The lights started coming back slowly at first--a twinkle from the school here, the flicker of a neighbor's television or backyard spot there. But with the winds of the last couple of weeks, they've rushed back into view. Now they're unmistakable.

The trees, the deciduous ones at least, are dormant now--even the poplars, this year's holdouts, have let go of their leaves. They are done shielding us from indications that just beyond the woods behind us there are a thousand houses, and just beyond them--up that big hill that used to lead to the chapel at New Hope--a whole teeming town.

Now, each night we can see the yellow sulfur-vapor tones that mark the edge of the school parking lot, the angle of a church steeple dotted with blue and the whole mass of neighbors doing whatever it is they do behind those windows that pour light onto their backyards.

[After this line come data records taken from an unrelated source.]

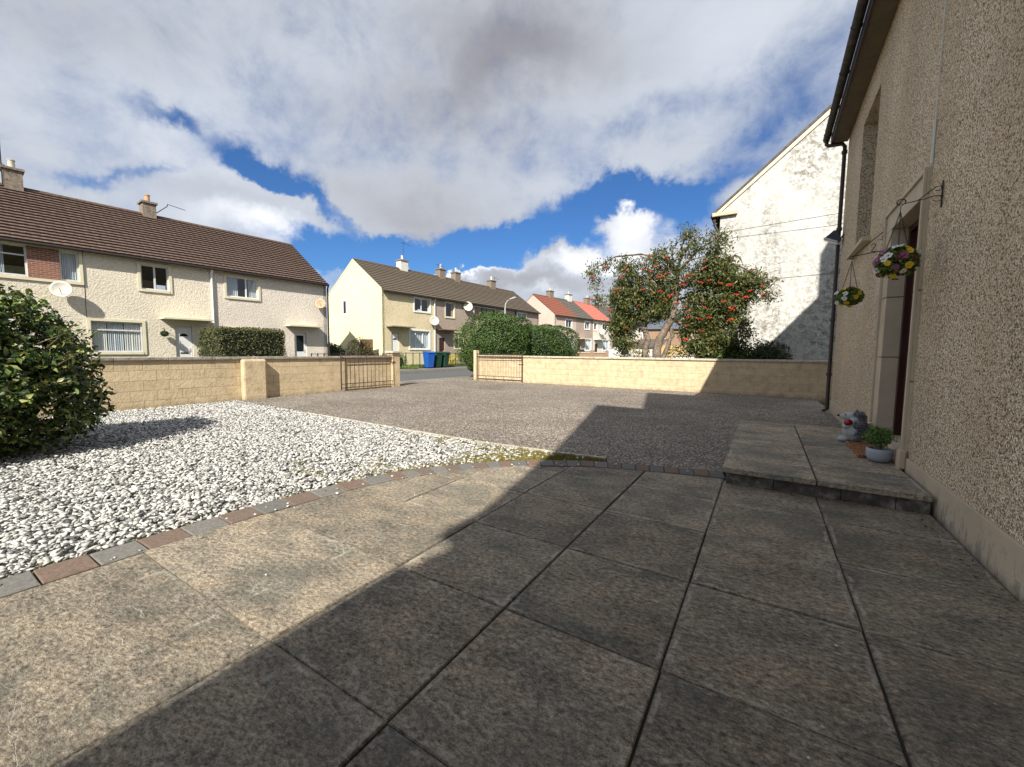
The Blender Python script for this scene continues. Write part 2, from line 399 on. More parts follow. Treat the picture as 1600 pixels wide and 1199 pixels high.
def m_bricks(name):
    m, nt, b = newmat(name)
    p = coords(nt)
    sw = node(nt, 'ShaderNodeSeparateXYZ'); nt.links.new(p, sw.inputs[0]); cb = node(nt, 'ShaderNodeCombineXYZ')
    nt.links.new(sw.outputs[1], cb.inputs[0]); nt.links.new(sw.outputs[2], cb.inputs[1])
    br = node(nt, 'ShaderNodeTexBrick'); nt.links.new(cb.outputs[0], br.inputs['Vector'])
    br.inputs['Scale'].default_value = 1.; br.inputs['Brick Width'].default_value = .2; br.inputs['Row Height'].default_value = .07
    br.inputs['Mortar Size'].default_value = .009; br.inputs['Color1'].default_value = (.27, .10, .06, 1); br.inputs['Color2'].default_value = (.16, .06, .04, 1)
    br.inputs['Mortar'].default_value = (.32, .25, .2, 1)
    nt.links.new(br.outputs[0], b.inputs['Base Color']); b.inputs['Roughness'].default_value = .9
    return m
def m_mat_wood():
    m, nt, b = newmat('brown doormat')
    p = wpos(nt, (1., 9., 1.)); p2 = wpos(nt, (4., 1.2, 1.))
    n = tex_noise(nt, p2, 11, 6, .75, 1.2)
    c = ramp(nt, n, [(.42, (.02, .010, .006)), (.47, (.26, .10, .03)), (.7, (.42, .18, .06))])
    nt.links.new(c, b.inputs['Base Color']); b.inputs['Roughness'].default_value = .85
    bump(nt, b, n, .008)
    return m

m_slab(); m_slab('step paving', 1.28); m_tarmac(); m_glass(); m_plinth(); m_blockpaint(); m_moss_bed(); m_bricks('brick infill'); m_mat_wood()
m_dash('pebble dash', [(0., (.16, .10, .052)), (.32, (.66, .50, .315)), (.65, (.92, .76, .54)), (1., (1., .95, .84))], 88, .009)
m_roughcast('cream harling', (.80, .73, .61), 15., .04)
m_roughcast('pale pink harling', (.79, .72, .64), 15., .04)
m_roughcast('yellow harling', (.86, .80, .52), 8., .02)
m_roughcast('warm cream harling', (.72, .62, .42), 8., .025)
m_roughcast('grey pink harling', (.42, .34, .29), 8., .025)
m_roughcast('pink harling', (.62, .50, .44), 8., .02)
m_roughcast('off white harling', (.72, .68, .62), 8., .02)
m_roughcast('white mottled render', (.62, .62, .61), 14., .02, .9, (.19, .17, .145))
simple('stone surround', (.56, .47, .34), (.46, .385, .28), 4., .7, 25, .002)
simple('cream band', (.72, .65, .48), (.62, .56, .42), 3., .7, 20, .002)
simple('concrete coping', (.30, .27, .23), (.13, .12, .10), 9., .9, 35, .006, c3=(.42, .39, .34))
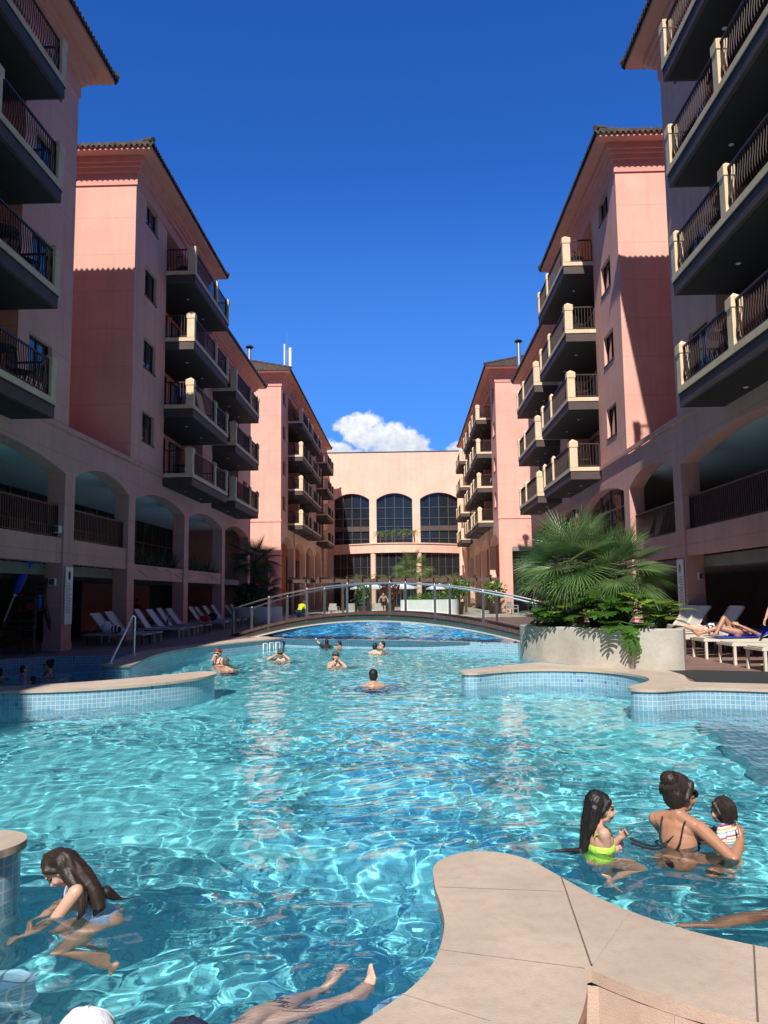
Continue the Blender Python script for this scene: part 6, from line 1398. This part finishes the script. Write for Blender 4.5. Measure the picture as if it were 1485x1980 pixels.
# girl bending at the left
def root_for(hc, rz, s, lean, head, hs=1.0):
    R0 = Matrix.Rotation(rz, 3, 'Z'); Rt = Matrix.Rotation(-lean, 3, 'X'); Hb = Rt @ Matrix.Rotation(head[0], 3, 'Z') @ Matrix.Rotation(-head[1], 3, 'X')
    return Vector(hc) - R0 @ ((Vector((0, 0, .95)) + Rt @ Vector((0, 0, .525)) + Hb @ Vector((0, .025, .105 * hs))) * s)
hx, hy, hz = -2.04, 4.68, .205; s = .84; lean = .42; rzl = PI / 2 + .30; hp = (0, .58, 0)
figure('girl with long wet brown hair bending forward in the water at the lower left', root_for((hx, hy, hz), rzl, s, lean, hp), rzl, s, skin='skin_light', hair=('long', 'hair_brown', [((hx + .05, hy, .24), .078), ((hx + .15, hy + .0, .17), .060), ((hx + .23, hy - .02, .09), .046), ((hx + .27, hy - .04, .0), .034), ((hx + .26, hy - .05, -.06), .014)], [((hx + .09, hy - .05, .19), .042), ((hx + .18, hy - .08, .10), .032), ((hx + .20, hy - .11, .02), .02), ((hx + .19, hy - .12, -.04), .008)], [((hx + .28, hy + .04, .06), .035), ((hx + .35, hy + .08, .0), .014), ((hx + .40, hy + .10, .005), .006)]), lean=lean, head=hp, hands=((-.18, .54, .90), (.12, .48, .84)), epole=((-.6, 0, -1), (.6, 0, -1)), feet=((-.12, -.05, .34), (.12, .05, .30)), kpole=((-.25, 1, .1), (.25, 1, .1)), cloth=(('suit', 'pale_blue_fabric'),), vox=.0065, hn=((.2, .1, -1), (-.2, .1, -1)))

# floating bather whose legs cross the bottom of the photo, and the heads at the lower edge
Bz = Vector((-.80, -.58, -.16)).normalized(); By = Vector((0, 0, 1)); By = (By - Bz * By.dot(Bz)).normalized(); Bx = By.cross(Bz); Bm = Matrix((Bx, By, Bz)).transposed()
pel_w = Vector((-.98, 3.36, -.27)); rootp = pel_w - Bm @ Vector((0, 0, .95 * .97))
figure('pale bather floating on the back, only the legs and one foot in the photo', rootp, 0, .97, slim=.9, skin='skin_fair', hair=('short', 'hair_brown'), basis=Bm, feet=((.10, .03, .09), (-.13, -.05, .14)), kpole=((0, 1, .1), (0, 1, .1)), cloth=(('briefs', 'navy_fabric'),), vox=.0065, hands=((-.24, -.06, .86), (.24, -.06, .86)))
figure('bather in a white cap whose cap shows at the bottom photo edge', (-1.15, 2.95, .17 - 1.585), PI / 2 - .2, 1.0, skin='skin_light', hair=('short', 'hair_brown'), cap='white_cloth', vox=.010, cloth=(('trunks', 'navy_fabric'),))
figure('bather in a navy cap whose cap shows at the bottom photo edge', (-.78, 2.92, .150 - 1.585), PI / 2 - .4, 1.0, skin='skin_tan', hair=('short', 'hair_black'), cap='navy_fabric', vox=.010, cloth=(('trunks', 'navy_fabric'),))
# bather outside the right edge, leg under water
Bz = Vector((.97, .18, .16)).normalized(); By = Vector((0, 0, 1)); By = (By - Bz * By.dot(Bz)).normalized(); Bx = By.cross(Bz); Bm = Matrix((Bx, By, Bz)).transposed()
pel_w = Vector((2.52, 4.80, -.16)); rootp = pel_w - Bm @ Vector((0, 0, .95))
figure('tanned bather at the right photo edge, lower leg and foot under water', rootp, 0, 1.0, skin='skin_tan', hair=('short', 'hair_black'), basis=Bm, feet=((.05, .02, .11), (-.2, -.25, .3)), kpole=((0, 1, .1), (0, 1, .1)), hands=((-.42, .16, .62), (.4, -.1, .9)), cloth=(('briefs', 'black_cloth'),), vox=.0075, point=True)

# sunbathers
def lying(label, hip, zdir, **k):
    Bz = Vector(zdir).normalized(); By = Vector((0, 0, 1)); By = (By - Bz * By.dot(Bz)).normalized(); Bx = By.cross(Bz); Bm = Matrix((Bx, By, Bz)).transposed()
    return figure(label, Vector(hip) - Bm @ (Vector((0, 0, .95)) * k.get('s', 1.0)), 0, basis=Bm, **k)
h = RT[2][0]((.98, 0, .54)); lying('fair woman in a white bikini and white cap sunbathing on a lounger', h, (1, .1, .10), s=.98, skin='skin_fair', hair=('bob', 'hair_brown'), lean=-.12, head=(0, .35, 0), hands=((-.2, .05, 1.62), (.2, .05, 1.62)), epole=((-1, .6, .6), (1, .6, .6)), feet=((-.1, .0, .12), (.1, .0, .12)), female=True, cap='white_cloth', glasses=True, cloth=(('bikini', 'white_cloth'),), vox=.011)
h = RT[4][0]((.92, 0, .545)); lying('tanned woman in a green bikini sunbathing with one knee raised', h, (1, .06, .06), s=1.0, skin='skin_tan', hair=('long', 'hair_brown'), lean=-.22, head=(.3, .25, 0), hands=((-.16, .16, .92), (.32, -.02, 1.0)), epole=((-1, 0, -.2), (1, 0, -.2)), feet=((.09, .02, .12), (-.09, .0, .42)), kpole=((0, 1, .1), (0, 1, .2)), female=True, glasses=True, cloth=(('bikini', 'olive_fabric'),), vox=.011)
figure('person in a white shirt leaning over at the right photo edge', (7.95, 17.0, .296), PI / 2 + .5, .98, skin='skin_light', hair=('short', 'hair_brown'), lean=.35, hands=((-.12, .50, .72), (.25, .35, .85)), cloth=(('shirt', 'white_cloth'), ('trunks', 'navy_fabric')), vox=.012)
# lifeguard and people farther away
figure('lifeguard in a yellow shirt and red cap crouching by the upper pool', (-5.35, 39, .05), -.5, .95, skin='skin_tan', hair=('short', 'hair_black'), lean=.75, hands=((-.2, .55, .55), (.2, .6, .5)), feet=((-.18, .1, .36), (.18, .0, .36)), kpole=((-.3, 1, .3), (.3, 1, .3)), cloth=(('shirt', 'yellow_cloth'), ('trousers', 'navy_fabric')), cap='red_cloth', vox=.015)
figure('waiter in black with a white towel on the arm beyond the bridge', (-3.6, 56, .296), PI / 2, 1.02, skin='skin_dark', hair=('short', 'hair_black'), hands=((-.2, .3, 1.05), (.3, .1, .85)), cloth=(('long_shirt', 'black_cloth'), ('trousers', 'black_cloth')), vox=.018)
figure('pale person standing behind the pale armchairs beyond the bridge', (-1.75, 58.2, .296), PI, .98, skin='skin_fair', hair=('none', 'hair_black'), lean=.5, hands=((-.35, .3, .9), (.35, .3, .9)), cloth=(('trunks', 'navy_fabric'),), vox=.018)
figure('dark clad person sitting in shade inside the left arcade', (-11.5, 33.6, .0), -PI / 2, 1.0, skin='skin_tan', hair=('short', 'hair_black'), cloth=(('shirt', 'black_cloth'), ('trousers', 'black_cloth')), feet=((-.12, .42, .36), (.12, .42, .36)), hands=((-.2, .35, .95), (.2, .35, .95)), vox=.018)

It's not going to last, though, thanks to our arboreal friends. Last spring, I watched the lights, and the villages to the north, slowly fade away as if each night fewer and fewer of them were turned on. Now the leaves that painted out traces of civilization are turning, falling and revealing what in spring and summer they so elegantly obscured.

I've never needed an excuse to be a tree hugger, but if I did this would surely be a good one.

Rest up, friends. Spring is just around the corner. And then, thank goodness, it'll be lights out.